日本電気(以下、NEC)は2025年5月22日、セブン-イレブン・ジャパン(以下、セブン‐イレブン)向けに、国内約2万1000店舗の発注、商品管理、従業員管理などの業務を効率化および高度化する次世代店舗システムを構築したと発表した。本システムは2025年春から順次、全国の店舗へ導入される予定だ。コンビニ業界初という取り組みの全貌とは。
小売業界は、労働人口の減少による人手不足や人件費の上昇、人材育成の負担増加といった課題に直面している。特にコンビニエンスストア業界は、多様なサービス提供によって業務が複雑化しており、店舗運営における教育や業務負担の軽減が求められている。
このような背景の中、セブン-イレブンはNECと協力して業務システムをフルクラウドで構築した。これは国内のコンビニエンスストア業界で初めての取り組みだという。時代の変化や消費者ニーズの多様性に対応できる拡張性と柔軟性を確保するため、各種ITサービスを積極的に採用しているという。
NECは、価値創造モデル「BluStellar」のアプローチに基づき、アプリケーションやインフラ、端末管理、認証基盤、システム運用などの幅広い領域で、店舗業務の知見を生かした技術革新に挑戦し、構想立案から運用までをサポートしている。
次世代店舗システムの開発には「Google Cloud」を使用し、マイクロサービスアーキテクチャーを導入することで、将来の変化にも柔軟に対応できるシステム構造を構築した。また、約30万台のモバイル端末やタブレットなどの汎用(はんよう)端末を業務に活用し、店舗従業員の利便性を向上させている。これらの端末には「Omnissa Workspace ONE」が利用されている。
さらに、約40万人の店舗従業員を対象に、業務システムのログインと権限制御にNECの顔認証技術を活用している。これにより、IDやパスワードの運用管理が不要となり、シームレスな認証およびセキュリティの強化が実現した。

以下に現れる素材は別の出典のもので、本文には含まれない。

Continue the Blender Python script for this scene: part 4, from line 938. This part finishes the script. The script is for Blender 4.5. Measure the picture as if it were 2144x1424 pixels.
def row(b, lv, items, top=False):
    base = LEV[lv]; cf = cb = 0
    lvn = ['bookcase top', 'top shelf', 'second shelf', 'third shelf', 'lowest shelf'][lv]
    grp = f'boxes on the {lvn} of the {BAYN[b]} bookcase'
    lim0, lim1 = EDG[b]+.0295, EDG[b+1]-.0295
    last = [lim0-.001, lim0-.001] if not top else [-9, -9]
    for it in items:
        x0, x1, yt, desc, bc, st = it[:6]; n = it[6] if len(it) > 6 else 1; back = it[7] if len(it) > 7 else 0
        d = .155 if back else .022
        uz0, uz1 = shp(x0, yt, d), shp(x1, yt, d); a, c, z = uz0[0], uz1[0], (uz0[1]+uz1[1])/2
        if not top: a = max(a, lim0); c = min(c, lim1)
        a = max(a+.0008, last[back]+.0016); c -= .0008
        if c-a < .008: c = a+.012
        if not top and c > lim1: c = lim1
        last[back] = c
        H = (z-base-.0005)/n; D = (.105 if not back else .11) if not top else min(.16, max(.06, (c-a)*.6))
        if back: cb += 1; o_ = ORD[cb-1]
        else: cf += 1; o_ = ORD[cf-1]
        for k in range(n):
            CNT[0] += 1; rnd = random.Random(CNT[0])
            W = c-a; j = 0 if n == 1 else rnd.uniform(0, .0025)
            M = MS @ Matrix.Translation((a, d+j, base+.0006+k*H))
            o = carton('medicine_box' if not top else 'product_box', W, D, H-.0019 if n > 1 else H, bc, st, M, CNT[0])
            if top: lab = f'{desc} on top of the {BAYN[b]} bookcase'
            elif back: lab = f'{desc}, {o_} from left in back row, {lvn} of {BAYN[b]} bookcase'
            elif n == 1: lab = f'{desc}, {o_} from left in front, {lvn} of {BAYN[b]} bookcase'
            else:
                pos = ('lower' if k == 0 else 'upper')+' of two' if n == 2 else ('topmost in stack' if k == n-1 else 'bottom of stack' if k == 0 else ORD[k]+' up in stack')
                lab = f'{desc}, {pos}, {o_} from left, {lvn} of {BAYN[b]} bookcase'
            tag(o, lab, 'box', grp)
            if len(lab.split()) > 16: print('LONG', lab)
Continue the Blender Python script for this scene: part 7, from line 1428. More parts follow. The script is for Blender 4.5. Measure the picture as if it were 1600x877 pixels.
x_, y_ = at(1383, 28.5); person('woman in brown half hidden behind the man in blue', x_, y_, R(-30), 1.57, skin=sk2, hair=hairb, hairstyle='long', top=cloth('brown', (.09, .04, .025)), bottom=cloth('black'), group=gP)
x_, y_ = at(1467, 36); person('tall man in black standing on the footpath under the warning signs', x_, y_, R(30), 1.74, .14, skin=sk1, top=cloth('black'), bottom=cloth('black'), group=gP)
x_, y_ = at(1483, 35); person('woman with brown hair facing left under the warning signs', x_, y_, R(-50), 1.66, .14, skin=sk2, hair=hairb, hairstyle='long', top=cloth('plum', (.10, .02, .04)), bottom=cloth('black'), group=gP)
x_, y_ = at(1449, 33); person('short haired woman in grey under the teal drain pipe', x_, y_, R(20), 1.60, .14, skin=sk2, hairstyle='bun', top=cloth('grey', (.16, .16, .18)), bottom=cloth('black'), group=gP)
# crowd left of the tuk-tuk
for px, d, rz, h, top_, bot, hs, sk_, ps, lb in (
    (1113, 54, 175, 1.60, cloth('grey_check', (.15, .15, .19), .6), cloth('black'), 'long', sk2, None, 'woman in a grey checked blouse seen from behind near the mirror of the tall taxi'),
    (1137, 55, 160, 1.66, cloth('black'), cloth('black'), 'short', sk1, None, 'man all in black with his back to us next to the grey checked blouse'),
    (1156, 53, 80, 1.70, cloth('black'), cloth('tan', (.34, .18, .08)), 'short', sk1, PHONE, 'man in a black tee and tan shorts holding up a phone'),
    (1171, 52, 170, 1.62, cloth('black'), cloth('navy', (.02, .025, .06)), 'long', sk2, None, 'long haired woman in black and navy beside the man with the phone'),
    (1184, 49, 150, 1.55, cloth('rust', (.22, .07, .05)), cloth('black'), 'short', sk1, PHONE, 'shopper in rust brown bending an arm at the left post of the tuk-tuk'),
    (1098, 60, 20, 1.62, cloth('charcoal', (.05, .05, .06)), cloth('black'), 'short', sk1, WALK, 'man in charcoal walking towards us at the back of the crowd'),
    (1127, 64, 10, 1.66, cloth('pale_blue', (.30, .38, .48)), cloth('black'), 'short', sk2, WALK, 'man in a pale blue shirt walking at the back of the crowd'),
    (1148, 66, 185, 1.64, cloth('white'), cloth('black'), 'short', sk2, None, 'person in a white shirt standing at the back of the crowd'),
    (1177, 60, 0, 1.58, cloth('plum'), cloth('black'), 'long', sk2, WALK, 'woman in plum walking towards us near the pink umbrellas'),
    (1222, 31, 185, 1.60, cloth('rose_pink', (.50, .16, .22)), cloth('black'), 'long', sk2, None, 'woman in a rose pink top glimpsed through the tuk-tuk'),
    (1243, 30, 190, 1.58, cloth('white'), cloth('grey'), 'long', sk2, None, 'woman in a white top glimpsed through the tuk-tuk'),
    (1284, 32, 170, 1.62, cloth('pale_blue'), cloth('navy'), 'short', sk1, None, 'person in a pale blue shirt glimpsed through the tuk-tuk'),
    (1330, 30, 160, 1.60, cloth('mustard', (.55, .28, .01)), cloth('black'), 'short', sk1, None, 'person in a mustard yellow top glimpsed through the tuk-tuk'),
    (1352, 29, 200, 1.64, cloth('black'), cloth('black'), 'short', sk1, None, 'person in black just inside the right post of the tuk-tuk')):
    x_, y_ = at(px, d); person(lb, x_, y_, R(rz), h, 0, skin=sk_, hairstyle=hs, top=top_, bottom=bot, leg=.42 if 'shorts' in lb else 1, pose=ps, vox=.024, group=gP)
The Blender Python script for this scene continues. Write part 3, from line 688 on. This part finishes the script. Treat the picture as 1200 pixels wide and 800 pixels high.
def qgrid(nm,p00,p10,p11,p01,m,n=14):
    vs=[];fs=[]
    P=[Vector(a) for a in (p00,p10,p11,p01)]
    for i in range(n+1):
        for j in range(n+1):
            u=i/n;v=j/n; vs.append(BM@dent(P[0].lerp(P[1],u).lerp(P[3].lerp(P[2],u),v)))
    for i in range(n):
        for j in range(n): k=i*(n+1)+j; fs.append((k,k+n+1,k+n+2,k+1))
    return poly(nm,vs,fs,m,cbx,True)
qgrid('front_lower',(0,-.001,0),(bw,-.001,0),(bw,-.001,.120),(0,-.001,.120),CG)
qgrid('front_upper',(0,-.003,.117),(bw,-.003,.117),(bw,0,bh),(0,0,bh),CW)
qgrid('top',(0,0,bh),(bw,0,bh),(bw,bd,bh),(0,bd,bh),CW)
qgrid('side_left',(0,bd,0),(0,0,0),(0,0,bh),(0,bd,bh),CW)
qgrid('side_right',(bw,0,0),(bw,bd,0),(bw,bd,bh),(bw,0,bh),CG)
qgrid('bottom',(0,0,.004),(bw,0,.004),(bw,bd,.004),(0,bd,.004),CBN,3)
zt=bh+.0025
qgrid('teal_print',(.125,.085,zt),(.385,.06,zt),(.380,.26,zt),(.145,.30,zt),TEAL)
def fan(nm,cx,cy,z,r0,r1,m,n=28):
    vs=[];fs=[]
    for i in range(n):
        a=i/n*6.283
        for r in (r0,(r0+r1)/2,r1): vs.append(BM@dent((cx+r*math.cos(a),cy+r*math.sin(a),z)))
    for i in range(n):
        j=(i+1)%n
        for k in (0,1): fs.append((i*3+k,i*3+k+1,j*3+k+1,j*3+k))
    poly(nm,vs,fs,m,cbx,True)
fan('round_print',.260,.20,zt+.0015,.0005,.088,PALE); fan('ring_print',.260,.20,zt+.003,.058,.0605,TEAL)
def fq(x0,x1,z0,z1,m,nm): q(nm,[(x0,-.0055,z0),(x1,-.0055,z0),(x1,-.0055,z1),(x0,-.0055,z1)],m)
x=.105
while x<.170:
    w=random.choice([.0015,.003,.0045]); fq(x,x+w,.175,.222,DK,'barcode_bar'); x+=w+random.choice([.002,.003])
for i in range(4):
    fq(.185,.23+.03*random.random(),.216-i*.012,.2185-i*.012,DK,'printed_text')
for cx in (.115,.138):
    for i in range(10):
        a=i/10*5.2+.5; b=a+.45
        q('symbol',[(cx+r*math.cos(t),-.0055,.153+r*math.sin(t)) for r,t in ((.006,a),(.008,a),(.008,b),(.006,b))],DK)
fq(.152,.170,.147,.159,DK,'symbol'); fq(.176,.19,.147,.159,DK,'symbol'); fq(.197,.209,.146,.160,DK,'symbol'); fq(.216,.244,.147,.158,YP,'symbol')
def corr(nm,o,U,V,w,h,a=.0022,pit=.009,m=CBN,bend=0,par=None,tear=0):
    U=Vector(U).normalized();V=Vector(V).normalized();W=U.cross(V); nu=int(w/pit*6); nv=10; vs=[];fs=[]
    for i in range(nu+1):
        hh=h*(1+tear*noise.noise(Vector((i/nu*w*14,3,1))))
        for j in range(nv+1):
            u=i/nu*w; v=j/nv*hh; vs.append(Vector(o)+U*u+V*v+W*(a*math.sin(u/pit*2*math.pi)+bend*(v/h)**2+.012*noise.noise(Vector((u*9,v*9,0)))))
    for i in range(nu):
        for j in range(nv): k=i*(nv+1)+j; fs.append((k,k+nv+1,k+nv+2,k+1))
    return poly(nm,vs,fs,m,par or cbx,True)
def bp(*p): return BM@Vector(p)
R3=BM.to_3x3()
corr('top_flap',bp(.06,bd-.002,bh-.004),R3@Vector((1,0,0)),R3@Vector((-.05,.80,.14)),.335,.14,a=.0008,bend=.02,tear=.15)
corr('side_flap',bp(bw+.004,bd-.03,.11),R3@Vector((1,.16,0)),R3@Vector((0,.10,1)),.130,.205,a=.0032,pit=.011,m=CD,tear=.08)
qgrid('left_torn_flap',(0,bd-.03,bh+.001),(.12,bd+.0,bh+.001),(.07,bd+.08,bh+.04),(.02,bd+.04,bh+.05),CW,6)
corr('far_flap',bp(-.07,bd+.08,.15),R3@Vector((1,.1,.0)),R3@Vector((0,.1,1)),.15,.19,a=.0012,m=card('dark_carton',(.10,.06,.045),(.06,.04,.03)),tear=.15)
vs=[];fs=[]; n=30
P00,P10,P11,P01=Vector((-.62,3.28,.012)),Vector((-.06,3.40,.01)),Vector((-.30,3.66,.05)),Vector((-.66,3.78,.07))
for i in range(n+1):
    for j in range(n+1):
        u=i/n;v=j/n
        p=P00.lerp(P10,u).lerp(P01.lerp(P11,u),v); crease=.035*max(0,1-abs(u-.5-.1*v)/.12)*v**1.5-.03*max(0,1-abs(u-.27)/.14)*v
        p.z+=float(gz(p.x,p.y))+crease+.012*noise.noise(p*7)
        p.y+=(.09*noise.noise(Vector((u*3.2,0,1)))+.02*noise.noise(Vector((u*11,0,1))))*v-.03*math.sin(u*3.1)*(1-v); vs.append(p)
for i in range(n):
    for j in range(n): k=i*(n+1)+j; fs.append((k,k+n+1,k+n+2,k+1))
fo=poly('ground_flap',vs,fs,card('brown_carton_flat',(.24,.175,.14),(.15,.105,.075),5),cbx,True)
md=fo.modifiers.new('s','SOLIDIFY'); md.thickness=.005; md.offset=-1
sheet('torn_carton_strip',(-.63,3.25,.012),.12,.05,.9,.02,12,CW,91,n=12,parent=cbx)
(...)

マルチベンダーでのシステム運用の効率化も図られており、ServiceNow JapanのIT Service Management(ITSM)を活用し、障害状況や問い合わせ情報などを一元化した統合的な運用のダッシュボードを構築した。これにより、迅速なインシデント解決が可能となり、コールセンターの統合によって店舗からの問い合わせ窓口も一元化した。